I took off any filters and always used a lens hood and that meant that I could shoot into stage lights; actually include them on the edges of the frames, without any flare or halation.  I wore my comfortable Costco all terrain cross training shoes and experienced no discomfort or foot fatigue.

There are two ways for photographers to evaluate events like these:  Did you have fun and meet interesting people?  And,  Did you get great shots?  I'm finishing up the post processing today and I can said with conviction that the Olympus cameras and lenses were incredible.  The sharpness of the images at a nearly wide open f stop of 2.5 or 2.8 is on par with my older Nikon 70-200 at 5.6.  And that's not really fair to the Olympus glass since it has no flare, very little fall off and is actually a bit sharper even at these vastly different f-stops.  The IS in the Olympus cameras works and I never think about dust.  The cameras fit my hands well (I've taken the battery grips off and like both cameras better this way) and feel right.  High ISO noise?  I shot up to 1600 and I didn't see anything that couldn't be easily handled by the noise reduction in Capture One.  (Need to do a comprehensive review on this software.  It is so good).  While my friends swear by the newest Canons and Nikons I love the idea and the execution of the Olympus 4:3rds cameras.  I like the aspect ratio of the format.  I like that they have amazing, pro lenses.  I like that the cameras are relatively small and quiet.
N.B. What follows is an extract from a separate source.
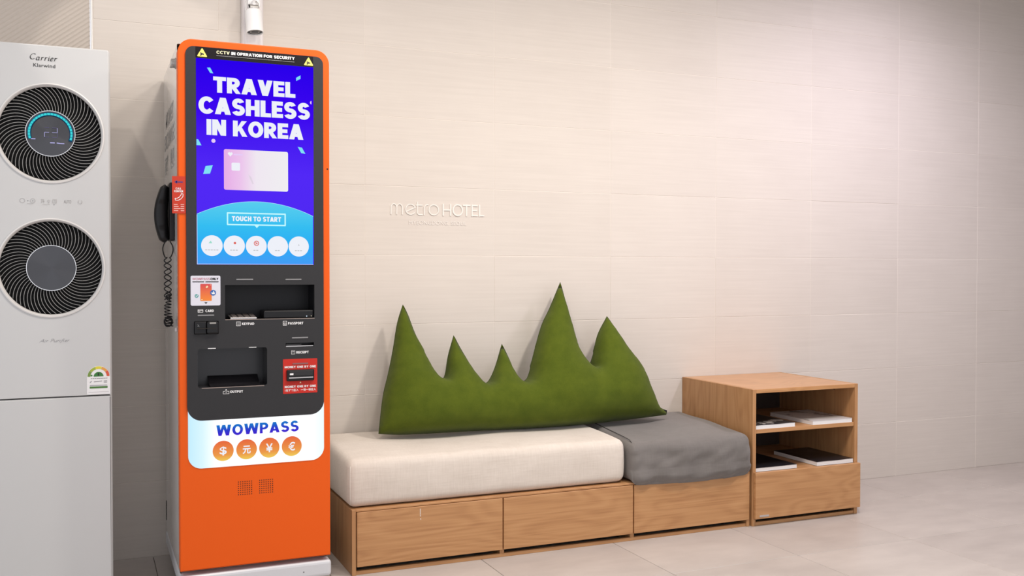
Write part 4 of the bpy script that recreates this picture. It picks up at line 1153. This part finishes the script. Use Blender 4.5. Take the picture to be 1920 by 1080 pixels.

As to the fun quotient I'm happy to report that 90% of the presentations were either very moving or intriguing and thought provoking.  A great average by any measure!  The catering was great, the coffee was wonderful and the crew went out of their way to produce a world class show.  I met some incredible people, like Richard Garriott and John Pointer.  Met a 15 year old musician that will doubtless be making Platinum albums in a couple of years.  Shared glasses of wine with prime movers and shakers in Austin's marketing and advertising industries.  I even got home in time to watch a movie with my wife.

I got smarter, got to shoot all day,  got well fed and met cool people.  All in all a good day.